Packing up 80kgs of luggage was an effort. My Dad arranged a mini bus to take us to the airport and he came along to help with the Heathrow queuing system (thanks Dad). At 7.30am it was pretty chaotic and packed. The queuing took not less than an hour and my eldest was having a fashion meltdown (she didn’t like what I had picked out for the journey – trousers; too short, shoes; too cold.) However, to be fair she did rally round and help, just as the two year old began to loose it. A low point was when the two year old, who was precariously balanced (by me) on her Maxi-Cosi car seat which in turn was balanced into our supermarket pushchair, then proceeded to propel herself forwards and onto the floor just as we were just about to go through the x ray machines. Somehow she fell out with the Maxi Cosi (not really a lightweight item for those not in the know) crashing down on top of her. Everyone around stared in shock, no one said anything. You could have heard a pin drop (if it weren’t for the screams). Staggeringly, this didn’t seem to deter me from proceeding to select a new watch from duty free and then insist on queuing again to buy a burning hot take away café latte before boarding the flight. The four year old abandoned her wheelie bag at some point.

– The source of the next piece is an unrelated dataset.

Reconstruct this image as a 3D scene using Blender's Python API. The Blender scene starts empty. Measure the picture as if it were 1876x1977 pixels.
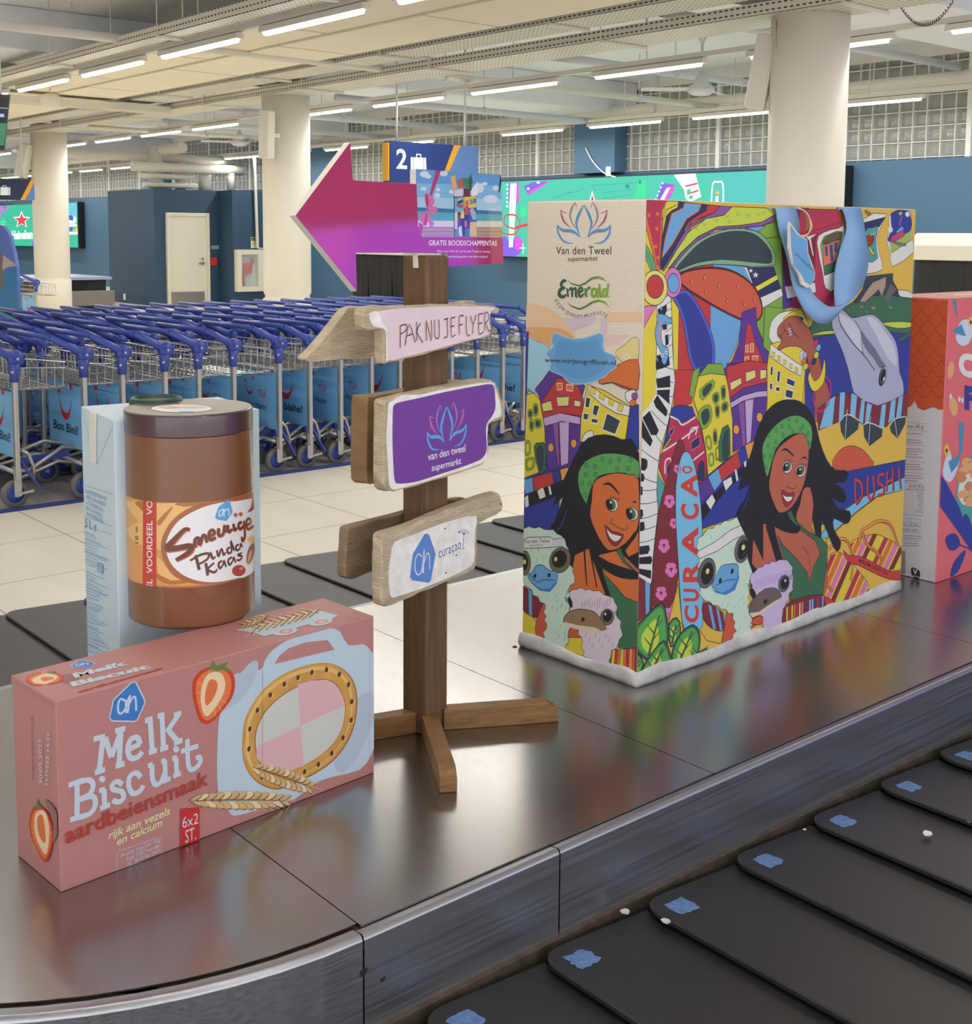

When we found it the seven year old said; ‘lucky it wasn’t destroyed!’ – It seemed that the ‘Any unattended luggage will be destroyed’ loudspeaker was on a loop. The two year old then tipped mango smoothie all down her white shirt as she hadn’t got the hang of the straw in a bottle combination and she began to cry again. Oh well, the flight itself wasn’t too bad. The only other spill was when I managed, unaided, to tip a cup of water over myself.

Emerging at the other end, our bags arrived quickly and in tact (hooray), the seven year old pushed one trolley of 40kgs of luggage, me another and the four year old pushed the two year old in her push chair. By some stroke of genius customs did not stop us, in spite of the seven year old shouting in a loud voice; ‘but Mummy, why do we have SO many bags!’